» Goal
Leave out any picture and return the remaining listing below exactly as given.

— start of Material —

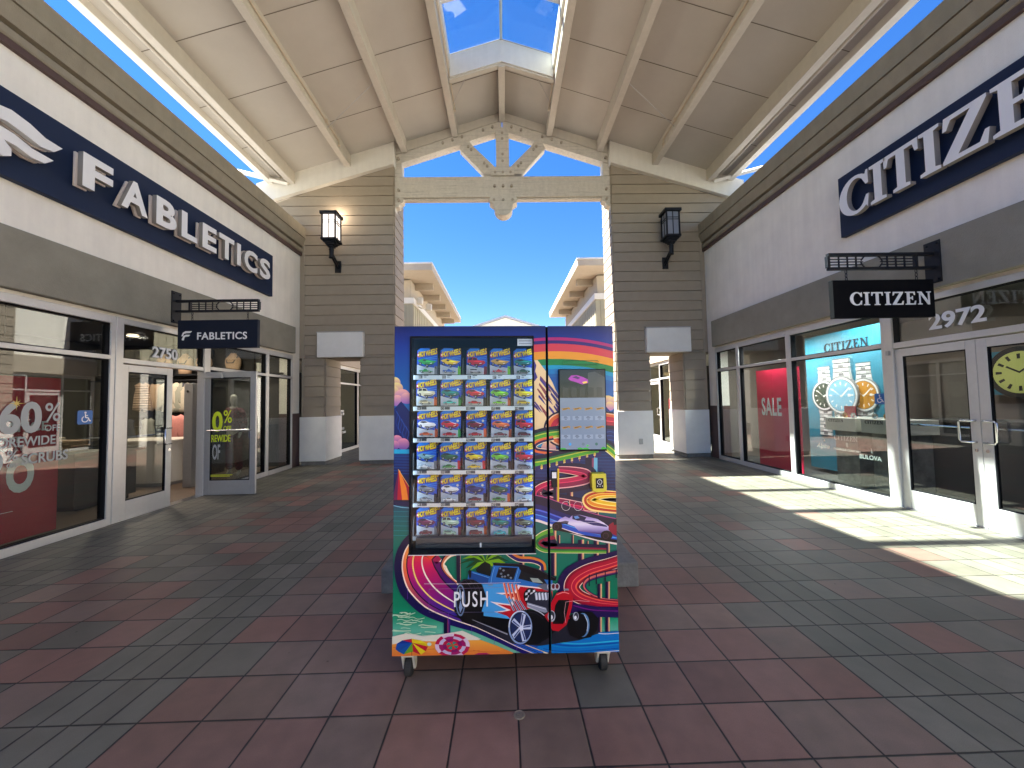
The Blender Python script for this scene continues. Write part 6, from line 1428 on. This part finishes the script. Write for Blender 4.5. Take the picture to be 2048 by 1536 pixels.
# ---- right shop
def Rt(s, y, z, size, m, x, **k): return text(s, 'lettering', m, (x, y, z), (0,-1,0), (0,0,1), size, 0.001, **k)
t = thing('sale_banner', 'bright red SALE banner standing in the right shop window', 'banner', (5.52, 7.7, 0.05))
b = MB(); b.box(5.52, 5.53, 7.08, 8.30, 0.05, 2.06); adopt(b.build('sheet', M['pinkred'], None), t)
adopt(Rt('SALE', 8.16, 1.12, 0.50, M['vinyl'], 5.516, off=0.025, sx=0.52, sp=1.1), t)
t = thing('watch_poster', 'tall blue poster of three steel wristwatches with green, blue and orange dials', 'poster', (6.2, 6.9, 0.1))
b = MB(); b.box(6.2, 6.24, 5.95, 7.75, 0.08, 2.68); adopt(b.build('sheet', M['teal'], None), t)
def watch(cy, cz, r, dial, k0, band=True):
    m = MB(); l = [0]; m.keep = False
    fn = lambda a, b_, d: (6.2-0.0006-d, cy-a*r, cz+b_*r)
    def pl(pts, c): l[0] += 1; m.prism(pts, fn, 0, 0.0006*(l[0]+k0), c)
    st1, st2, st3 = (176, 178, 176), (120, 122, 124), (215, 216, 214)
    for sgn in (1, -1):
        pl([(-.62, .8*sgn), (-.48, 1.9*sgn), (.48, 1.9*sgn), (.62, .8*sgn)], st1)
        for i in range(7 if sgn < 0 else 4):
            z_ = sgn*(1.15+i*0.26); pl([(-.52, z_), (.52, z_), (.52, z_+sgn*.2), (-.52, z_+sgn*.2)], st1 if i % 2 else st3); pl([(-.18, z_), (.18, z_), (.18, z_+sgn*.16), (-.18, z_+sgn*.16)], st3 if i % 2 else st2)
            pl([(-.52, z_+sgn*.20), (.52, z_+sgn*.20), (.52, z_+sgn*.235), (-.52, z_+sgn*.235)], (60, 62, 66))
    pl(ell(0, 0, 1.1, 1.12, 32), st2); pl(ell(0, 0, 1.04, 1.06, 32), st3); pl(ell(0, 0, .93, .95, 32), (90, 92, 96)); pl(ell(0, 0, .90, .92, 32), dial)
    for i in range(12):
        a_ = i*math.pi/6; c0, s0 = math.cos(a_), math.sin(a_); pl([(c0*.62-s0*.035, s0*.62+c0*.035), (c0*.8-s0*.035, s0*.8+c0*.035), (c0*.8+s0*.035, s0*.8-c0*.035), (c0*.62+s0*.035, s0*.62-c0*.035)], (232, 232, 226)); l[0] -= 1
    l[0] += 1
    pl([(-.03, -.05), (-.56, .40), (-.60, .36), (.03, -.1)], (236, 236, 230)); pl([(-.03, -.06), (.56, .48), (.60, .44), (.04, -.12)], (236, 236, 230)); pl(ell(0, -.04, .07, .07, 10), (220, 220, 215))
    pl([(.45, -.08), (.62, -.08), (.62, .08), (.45, .08)], (230, 230, 226))
    return adopt(m.build('watch_picture', M['poster'], None), t)
watch(7.32, 1.50, 0.26, (30, 56, 40), 0); watch(6.50, 1.50, 0.26, (190, 130, 30), 0); watch(6.90, 1.50, 0.31, (120, 180, 206), 60)
o = serif('CITIZEN', 0.16, (6.195, 7.28, 2.33), (0,-1,0), (0,0,1), 0.0, 0.003, M['navy2'], t, name='letter', sep=0.12)
for q in COL.objects:
    if q.parent == t and q.name.startswith('letter'): q.location = -Vector(t.location)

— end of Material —

» Task output
The Blender Python script for this scene continues. Write part 6, from line 1428 on. This part finishes the script. Write for Blender 4.5. Take the picture to be 2048 by 1536 pixels.
# ---- right shop
def Rt(s, y, z, size, m, x, **k): return text(s, 'lettering', m, (x, y, z), (0,-1,0), (0,0,1), size, 0.001, **k)
t = thing('sale_banner', 'bright red SALE banner standing in the right shop window', 'banner', (5.52, 7.7, 0.05))
b = MB(); b.box(5.52, 5.53, 7.08, 8.30, 0.05, 2.06); adopt(b.build('sheet', M['pinkred'], None), t)
adopt(Rt('SALE', 8.16, 1.12, 0.50, M['vinyl'], 5.516, off=0.025, sx=0.52, sp=1.1), t)
t = thing('watch_poster', 'tall blue poster of three steel wristwatches with green, blue and orange dials', 'poster', (6.2, 6.9, 0.1))
b = MB(); b.box(6.2, 6.24, 5.95, 7.75, 0.08, 2.68); adopt(b.build('sheet', M['teal'], None), t)
def watch(cy, cz, r, dial, k0, band=True):
    m = MB(); l = [0]; m.keep = False
    fn = lambda a, b_, d: (6.2-0.0006-d, cy-a*r, cz+b_*r)
    def pl(pts, c): l[0] += 1; m.prism(pts, fn, 0, 0.0006*(l[0]+k0), c)
    st1, st2, st3 = (176, 178, 176), (120, 122, 124), (215, 216, 214)
    for sgn in (1, -1):
        pl([(-.62, .8*sgn), (-.48, 1.9*sgn), (.48, 1.9*sgn), (.62, .8*sgn)], st1)
        for i in range(7 if sgn < 0 else 4):
            z_ = sgn*(1.15+i*0.26); pl([(-.52, z_), (.52, z_), (.52, z_+sgn*.2), (-.52, z_+sgn*.2)], st1 if i % 2 else st3); pl([(-.18, z_), (.18, z_), (.18, z_+sgn*.16), (-.18, z_+sgn*.16)], st3 if i % 2 else st2)
            pl([(-.52, z_+sgn*.20), (.52, z_+sgn*.20), (.52, z_+sgn*.235), (-.52, z_+sgn*.235)], (60, 62, 66))
    pl(ell(0, 0, 1.1, 1.12, 32), st2); pl(ell(0, 0, 1.04, 1.06, 32), st3); pl(ell(0, 0, .93, .95, 32), (90, 92, 96)); pl(ell(0, 0, .90, .92, 32), dial)
    for i in range(12):
        a_ = i*math.pi/6; c0, s0 = math.cos(a_), math.sin(a_); pl([(c0*.62-s0*.035, s0*.62+c0*.035), (c0*.8-s0*.035, s0*.8+c0*.035), (c0*.8+s0*.035, s0*.8-c0*.035), (c0*.62+s0*.035, s0*.62-c0*.035)], (232, 232, 226)); l[0] -= 1
    l[0] += 1
    pl([(-.03, -.05), (-.56, .40), (-.60, .36), (.03, -.1)], (236, 236, 230)); pl([(-.03, -.06), (.56, .48), (.60, .44), (.04, -.12)], (236, 236, 230)); pl(ell(0, -.04, .07, .07, 10), (220, 220, 215))
    pl([(.45, -.08), (.62, -.08), (.62, .08), (.45, .08)], (230, 230, 226))
    return adopt(m.build('watch_picture', M['poster'], None), t)
watch(7.32, 1.50, 0.26, (30, 56, 40), 0); watch(6.50, 1.50, 0.26, (190, 130, 30), 0); watch(6.90, 1.50, 0.31, (120, 180, 206), 60)
o = serif('CITIZEN', 0.16, (6.195, 7.28, 2.33), (0,-1,0), (0,0,1), 0.0, 0.003, M['navy2'], t, name='letter', sep=0.12)
for q in COL.objects:
    if q.parent == t and q.name.startswith('letter'): q.location = -Vector(t.location)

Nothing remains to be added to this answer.